Peygamber Efendimiz -aleyhisselâm-’ın hayata dair olan kaidelerine kısaca bir göz atalım:

“Allah Rasûlü; rüşvet verene de alana da lânet etti.” (Tirmîzî, Ahkâm, 9)

Allah Rasûlü buyurdu ki:

“İki zayıfın, yetimle kadının hakkını yemekten herkesi şiddetle sakındırıyorum.” (Nesâî, İşratü’n-nisâ, 64)

“Zenginlerin davet edilip fakirlerin çağırılmadığı düğün yemeği, ne fena yemektir.” (Buhârî, Nikâh, 72)

“Rasûlullah -aleyhisselâm-; kendisine yapılan kötülüklerden dolayı asla intikam peşinde koşmadı. Fakat Allâh’ın bir yasağı ihlâl edilince, cezasını mutlaka verirdi.” (Buhârî, Edeb, 80)

Allah Rasûlü buyurdu ki:

“Zandan sakının; çünkü zan (asılsız, yersiz itham), sözlerin en yalan olanıdır. Başkalarının konuştuklarını dinlemeyin, ayıplarını araştırmayın, birbirinize hased etmeyin, kin tutmayın, yüz çevirmeyin!

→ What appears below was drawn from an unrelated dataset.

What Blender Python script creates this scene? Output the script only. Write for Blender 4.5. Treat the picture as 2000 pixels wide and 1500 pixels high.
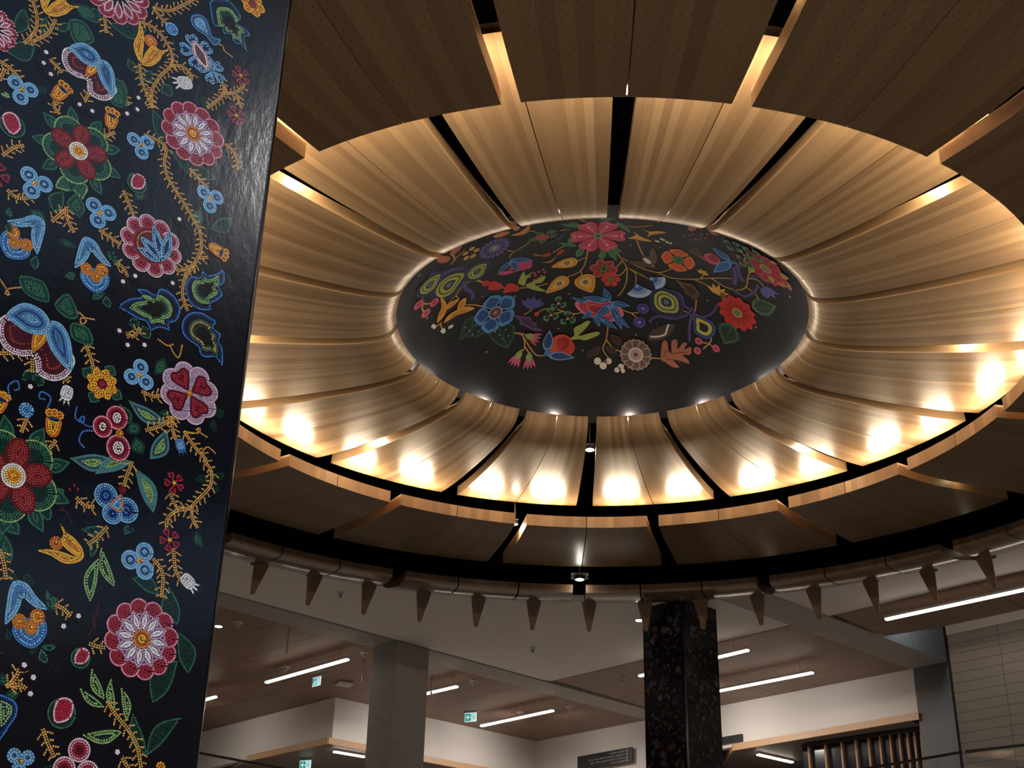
import bpy, bmesh, math, random
from math import sin, cos, radians as RAD, pi, hypot, atan2, sqrt
from mathutils import Vector
random.seed(7)
for o in list(bpy.data.objects): bpy.data.objects.remove(o)
SC = bpy.context.scene; COL = SC.collection
# ------------------------------------------------------------------ camera
FPX, PITCH, ROLL, YAW = 2686.63, 0.4716858, 0.02421398, -0.07275747
FWD = Vector((sin(YAW)*cos(PITCH), cos(YAW)*cos(PITCH), sin(PITCH)))
_R0 = Vector((cos(YAW), -sin(YAW), 0)); _U0 = _R0.cross(FWD)
RGT = _R0*cos(ROLL)+_U0*sin(ROLL); UPV = -_R0*sin(ROLL)+_U0*cos(ROLL)
cd = bpy.data.cameras.new('camera'); cam = bpy.data.objects.new('camera', cd); COL.objects.link(cam)
cd.sensor_width = 36; cd.lens = FPX*36/2000; cd.clip_end = 200; cd.clip_start = .05
from mathutils import Matrix
cam.matrix_world = Matrix(((RGT.x, UPV.x, -FWD.x, 0), (RGT.y, UPV.y, -FWD.y, 0), (RGT.z, UPV.z, -FWD.z, 0), (0, 0, 0, 1)))
SC.camera = cam
SC.view_settings.view_transform = 'Standard'; SC.view_settings.look = 'None'
SC.view_settings.exposure = 0.0; SC.view_settings.gamma = 1; SC.view_settings.use_curve_mapping = False
# ------------------------------------------------------------------ world: dusk sky seen through the glazing
w = bpy.data.worlds.new('world'); SC.world = w; w.use_nodes = True
w.node_tree.nodes['Background'].inputs[0].default_value = (.30, .42, .62, 1)
w.node_tree.nodes['Background'].inputs[1].default_value = 1.0
EYE = 1.6                     # the origin is at eye height; the floor is at z = -EYE
CY = 17.0                     # ring centre (0, CY)
H = 9.15                      # ceiling above the eye
# ------------------------------------------------------------------ helpers
def tag(o, label=None, cat=None, group=None, kind=None):
    if label: o['label'] = label
    if cat: o['category'] = cat
    if group: o['group'] = group
    if kind: o['kind'] = kind
    return o
def empty(name, loc, rz=0, label=None, cat=None, group=None):
    o = bpy.data.objects.new(name, None); COL.objects.link(o); o.location = loc; o.rotation_euler = (0, 0, rz)
    return tag(o, label, cat, group)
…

Ey Allâh’ın kulları! Kardeş olun!” (Buhârî, Nikâh, 45, Edeb, 57)

“Aldatan bizden değildir.” (Müslim, Îmân, 164)

“Bir zaman gelir ki; kişi malını helâl yoldan mı, haram yoldan mı kazandığına aldırmaz.” (Nesâî, Büyû, 2)

“Pazara mal getiren rızıklandırılmış, karaborsacı ise lânetlenmiştir.” (İbn-i Mâce, Ticaret, 6)

“Çalıştırdığınız kimseye, teri kurumadan ücretini veriniz.” (İbn-i Mâce, Ruhûn, 4)

“Hangi müslüman bir ağaç diker, bir şey eker de ondan bir kuş, bir insan veya bir hayvan yerse; onunla kendisine bir sadaka (sevabı verilmiş) olur.” (Buhârî, Hars, 1)

“Bir hayra (iyiliğe) öncülük eden kimseye o hayrı yapanın sevabı kadar sevap vardır.” (Müslim, İmâre, 133)

Bu kaideler; hayatı doğru yönlendirmede, bunca yanlışı düzeltecek mahiyettedir.

“Bizler iyi ki O’na ümmetiz. İyi ki O’nun yolundayız. İyi ki O’nu rehber ve öncü bilmişiz. Son olarak; toplum, problemlerin çözümünde «Kâinâtın Tek Önderi»nin insanları tezkiye metoduna tâbî olmalı, O’nun çözümlerini ve uygulamalarını hayata tatbik etmelidir.” diyoruz vesselâm.

Mevlid-i Nebî’niz mübârek olsun efendim.